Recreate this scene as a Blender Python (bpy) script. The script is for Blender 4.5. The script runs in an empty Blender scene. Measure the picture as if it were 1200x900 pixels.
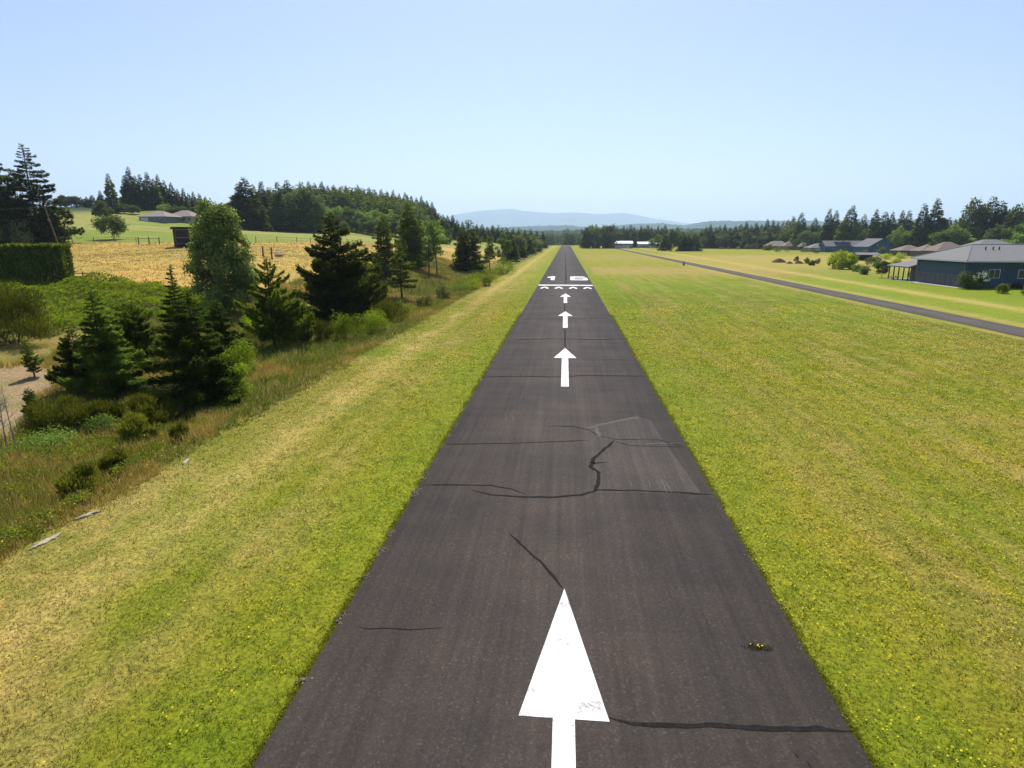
import bpy, math, random
import numpy as np
from mathutils import Vector

# ------------------------------------------------------------------ camera, sky, sun, exposure
scene = bpy.context.scene
col = scene.collection
FPX = 700.0                                   # focal length in photo pixels (1200 wide)
PITCH = math.atan(171.0 / FPX)
YAW = math.radians(5.0)
CAM = np.array([-0.15, 0.0, 10.0])
SUN_EL, SUN_AZ = 57.0, -4.0                   # degrees; azimuth measured from +Y towards +X

cd = bpy.data.cameras.new('camera')
cd.sensor_width = 36.0
cd.lens = 36.0 * FPX / 1200.0
cd.clip_start = 0.1
cd.clip_end = 60000
cam = bpy.data.objects.new('camera', cd)
cam.location = CAM
cam.rotation_euler = (math.pi / 2 - PITCH, 0, YAW)
col.objects.link(cam)
scene.camera = cam

world = bpy.data.worlds.new("World")
scene.world = world
world.use_nodes = True
wn = world.node_tree
bg = wn.nodes['Background']
sky = wn.nodes.new('ShaderNodeTexSky')
sky.sky_type = 'NISHITA'
sky.sun_disc = False
sky.sun_elevation = math.radians(SUN_EL)
sky.sun_rotation = math.radians(SUN_AZ)
sky.air_density = 1.0
sky.dust_density = 1.1
sky.ozone_density = 2.4
wb = wn.nodes.new('ShaderNodeMix'); wb.data_type = 'RGBA'; wb.blend_type = 'MULTIPLY'; wb.inputs[0].default_value = 1.0
wb.inputs[7].default_value = (0.96, 0.935, 1.12, 1)      # white balance of the daylight
wn.links.new(sky.outputs[0], wb.inputs[6])
wn.links.new(wb.outputs[2], bg.inputs[0])
bg.inputs[1].default_value = 0.108

sl = bpy.data.lights.new('sun', 'SUN')
sl.energy = 5.0
sl.angle = math.radians(0.5)
sl.color = (1.0, 0.945, 0.84)
sun = bpy.data.objects.new('sun', sl)
el, az = math.radians(SUN_EL), math.radians(SUN_AZ)
sdir = Vector((math.sin(az) * math.cos(el), math.cos(az) * math.cos(el), math.sin(el)))
sun.rotation_euler = sdir.to_track_quat('Z', 'Y').to_euler()
sun.location = (0, 0, 300)
col.objects.link(sun)

scene.view_settings.view_transform = 'Standard'
scene.view_settings.look = 'None'
scene.view_settings.exposure = 0.38
scene.cycles.volume_bounces = 2
scene.view_settings.gamma = 1.0

# ------------------------------------------------------------------ pixel <-> world
cp, sp, cy_, sy_ = math.cos(PITCH), math.sin(PITCH), math.cos(YAW), math.sin(YAW)
FW = np.array([-sy_ * cp, cy_ * cp, -sp])
RT = np.array([cy_, sy_, 0.0])
UP = np.cross(RT, FW)


def ray(px, py):
    return FW + (px - 600.0) / FPX * RT + (450.0 - py) / FPX * UP


def at_depth(px, py, d):
    return CAM + d * ray(px, py)


def at(px, py, z=0.0):
    r = ray(px, py)
    return CAM + r * ((z - CAM[2]) / r[2])


def depth_of(p):
    return float(np.dot(np.asarray(p) - CAM, FW))


def project(p):
    v = np.asarray(p, float) - CAM
    d = float(np.dot(v, FW))
    return 600 + FPX * float(np.dot(v, RT)) / d, 450 - FPX * float(np.dot(v, UP)) / d


# ------------------------------------------------------------------ noise
def _hash(ix, iy, seed):
    n = (ix.astype(np.int64) * 374761393 + iy.astype(np.int64) * 668265263 + seed * 1442695041) & 0x7fffffff
    n = ((n ^ (n >> 13)) * 1274126177) & 0x7fffffff
    return ((n ^ (n >> 16)) & 0xffff) / 65535.0


def vnoise(x, y, seed=0):
    x = np.asarray(x, float); y = np.asarray(y, float)
    ix = np.floor(x); iy = np.floor(y)
    fx = x - ix; fy = y - iy
    fx = fx * fx * (3 - 2 * fx); fy = fy * fy * (3 - 2 * fy)
    a = _hash(ix, iy, seed); b = _hash(ix + 1, iy, seed)
    c = _hash(ix, iy + 1, seed); d = _hash(ix + 1, iy + 1, seed)
    return (a * (1 - fx) + b * fx) * (1 - fy) + (c * (1 - fx) + d * fx) * fy


def fbm(x, y, seed=0, octv=4):
    s = 0; a = 0.5; t = 0
    for k in range(octv):
        s = s + a * vnoise(x * 2 ** k, y * 2 ** k, seed + k * 17); t += a; a *= 0.55
    return s / t


def sstep(a, b, x):
    t = np.clip((x - a) / (b - a), 0, 1)
    return t * t * (3 - 2 * t)


# ------------------------------------------------------------------ terrain height
_ctrl = [  # photo column, photo row, distance in front of the camera
    (0, 470, 40), (0, 400, 53), (0, 345, 76), (40, 332, 85), (150, 325, 90), (60, 300, 122), (150, 300, 124),
    (20, 283, 155), (150, 283, 158), (60, 265, 235), (150, 265, 235), (85, 248, 340), (180, 247, 350), (230, 248, 360),
    (235, 291, 122), (230, 270, 215), (300, 268, 330), (340, 284, 172), (340, 300, 132), (330, 330, 96), (340, 360, 74),
    (380, 268, 350), (430, 268, 380), (440, 285, 215), (440, 320, 115), (440, 350, 84), (500, 300, 190), (500, 320, 130),
    (560, 300, 225), (560, 290, 330), (500, 270, 500), (400, 246, 480), (340, 246, 480), (470, 254, 600), (560, 279, 700),
    (600, 286, 500), (610, 286, 900), (520, 279, 900), (200, 240, 600), (0, 245, 480), (150, 375, 62), (200, 440, 44),
    (280, 400, 54), (0, 560, 27), (100, 400, 56),
]
_cpt = np.array([at_depth(*c) for c in _ctrl])
_extra = np.array([(-200, -60, 4), (-400, 100, 16), (-700, 300, 34), (-60, -40, 0.5), (-30, -60, 0), (-900, 900, 30), (-400, 1300, 14)], float)
_cpt = np.vstack([_cpt, _extra])
_S = 0.01


def _phi(r2):
    return 0.5 * r2 * np.log(r2 + 1e-9)


_q = _cpt[:, :2] * _S
_n = len(_q)
_K = _phi(((_q[:, None] - _q[None]) ** 2).sum(-1)) + np.eye(_n) * 0.02
_P = np.hstack([np.ones((_n, 1)), _q])
_A = np.zeros((_n + 3, _n + 3)); _A[:_n, :_n] = _K; _A[:_n, _n:] = _P; _A[_n:, :_n] = _P.T
_w = np.linalg.solve(_A, np.concatenate([_cpt[:, 2], np.zeros(3)]))


def zf(x, y):
    x = np.atleast_1d(np.asarray(x, float)); y = np.atleast_1d(np.asarray(y, float))
    cx = np.clip(x, -900, 0) * _S; cyy = np.clip(y, -60, 1300) * _S
    out = np.full(x.shape, _w[_n])
    out = out + _w[_n + 1] * cx + _w[_n + 2] * cyy
    for k in range(_n):
        out = out + _w[k] * _phi((cx - _q[k, 0]) ** 2 + (cyy - _q[k, 1]) ** 2)
    out = np.clip(out, -2, 42)
    wl = sstep(-19, -48, x) * (1 - sstep(1000, 1700, y))
    ditch = -0.55 * sstep(-17.5, -21.5, x) * sstep(-46, -26, x) * (1 - sstep(300, 500, y))
    bump = (fbm(x * 0.12, y * 0.12, 5, 3) - 0.5) * 0.7 * sstep(-20, -30, x)
    return out * wl + ditch + bump - 0.03


def z1(x, y):
    return float(zf([x], [y])[0])


def hit(px, py):
    """point where the line of sight through a photo position meets the ground"""
    r = ray(px, py)
    ds = np.geomspace(8, 3000, 700)
    p = CAM[None] + ds[:, None] * r[None]
    g = p[:, 2] - zf(p[:, 0], p[:, 1])
    k = np.where(g <= 0)[0]
    if len(k) == 0:
        k = [int(np.argmin(np.abs(g)))]
    k = k[0]
    if k > 0:
        a, b = g[k - 1], g[k]
        t = a / (a - b + 1e-9) if b <= 0 else 1
        q = p[k - 1] * (1 - t) + p[k] * t
    else:
        q = p[0]
    return np.array([q[0], q[1], z1(q[0], q[1])])


def ground_at(px, d):
    """ground point in photo column px, d metres in front of the camera"""
    py = 279.0
    for _ in range(12):
        p = at_depth(px, py, d)
        z = z1(p[0], p[1])
        py2 = project((p[0], p[1], z))[1]
        py = py2
    return np.array([p[0], p[1], z])


# ------------------------------------------------------------------ object helpers
def tag(o, label=None, cat=None, group=None, kind=None):
    if label: o['label'] = label
    if cat: o['category'] = cat
    if group: o['group'] = group
    if kind: o['kind'] = kind
    return o


def link(name, me, parent=None, loc=None):
    o = bpy.data.objects.new(name, me)
    col.objects.link(o)
    if parent is not None: o.parent = parent
    if loc is not None: o.location = loc
    return o


def empty(name, loc, rz=0.0, label=None, cat=None, group=None):
    o = bpy.data.objects.new(name, None)
    o.empty_display_size = 0.5
    col.objects.link(o)
    o.location = [float(v) for v in loc]
    o.rotation_euler = (0, 0, rz)
    return tag(o, label, cat, group)


def mesh_np(name, V, F, mat, attr=None, colr=None, smooth=False):
    """V (n,3), F (m,k) all faces with k corners"""
    me = bpy.data.meshes.new(name)
    V = np.asarray(V, np.float32); F = np.asarray(F, np.int32)
    me.vertices.add(len(V)); me.vertices.foreach_set('co', V.ravel())
    k = F.shape[1]
    me.loops.add(F.size); me.loops.foreach_set('vertex_index', F.ravel())
    me.polygons.add(len(F))
    me.polygons.foreach_set('loop_start', np.arange(0, F.size, k, dtype=np.int32))
    me.polygons.foreach_set('loop_total', np.full(len(F), k, np.int32))
    if smooth: me.polygons.foreach_set('use_smooth', np.ones(len(F), bool))
    me.update(calc_edges=True)
    if attr is not None:
        a = me.attributes.new('tint', 'FLOAT', 'FACE'); a.data.foreach_set('value', np.asarray(attr, np.float32))
    if colr is not None:
        dom = 'FACE' if len(colr) == len(F) and len(colr) != len(V) else 'POINT'
        a = me.attributes.new('pcol', 'FLOAT_COLOR', dom)
        c4 = np.ones((len(colr), 4), np.float32); c4[:, :3] = colr
        a.data.foreach_set('color', c4.ravel())
    if mat: me.materials.append(mat)
    return me


class MB:
    """collects polygons for one mesh"""
    def __init__(s): s.v = []; s.f = []; s.m = []; s.mi = 0
    def poly(s, pts):
        b = len(s.v); s.v += [tuple(float(c) for c in p) for p in pts]; s.f.append(tuple(range(b, b + len(pts)))); s.m.append(s.mi)
    def box(s, x0, x1, y0, y1, z0, z1_):
        b = len(s.v)
        s.v += [(x0, y0, z0), (x1, y0, z0), (x1, y1, z0), (x0, y1, z0), (x0, y0, z1_), (x1, y0, z1_), (x1, y1, z1_), (x0, y1, z1_)]
        for f in ((0, 3, 2, 1), (4, 5, 6, 7), (0, 1, 5, 4), (1, 2, 6, 5), (2, 3, 7, 6), (3, 0, 4, 7)):
            s.f.append(tuple(b + i for i in f)); s.m.append(s.mi)
    def tube(s, p0, p1, r0, r1, n=7):
        p0 = Vector(p0); p1 = Vector(p1); d = (p1 - p0)
        if d.length < 1e-6: return
        q = d.to_track_quat('Z', 'Y')
        b = len(s.v)
        for p, r in ((p0, r0), (p1, r1)):
            for i in range(n):
                a = 2 * math.pi * i / n
                s.v.append(tuple(p + q @ Vector((r * math.cos(a), r * math.sin(a), 0))))
        for i in range(n):
            j = (i + 1) % n
            s.f.append((b + i, b + j, b + n + j, b + n + i)); s.m.append(s.mi)
        s.f.append(tuple(b + n + i for i in range(n))); s.m.append(s.mi)
        s.f.append(tuple(b + n - 1 - i for i in range(n))); s.m.append(s.mi)
    def path(s, pts, r0, r1, n=7):
        k = len(pts) - 1
        for i in range(k):
            s.tube(pts[i], pts[i + 1], r0 + (r1 - r0) * i / k, r0 + (r1 - r0) * (i + 1) / k, n)
    def mesh(s, name, mats):
        me = bpy.data.meshes.new(name)
        me.from_pydata(s.v, [], s.f)
        if not isinstance(mats, (list, tuple)): mats = [mats]
        for m in mats: me.materials.append(m)
        me.polygons.foreach_set('material_index', s.m)
        me.update()
        return me
    def build(s, name, mats, parent=None, loc=None):
        return link(name, s.mesh(name, mats), parent, loc)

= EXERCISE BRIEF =
From the top of the listing above, repeat each line exactly until you reach the line containing "from mathutils import Vector", and repeat that one too. Leave the pictures out.

= SOLUTION TO THE PROBLEM =
Recreate this scene as a Blender Python (bpy) script. The script is for Blender 4.5. The script runs in an empty Blender scene. Measure the picture as if it were 1200x900 pixels.
import bpy, math, random
import numpy as np
from mathutils import Vector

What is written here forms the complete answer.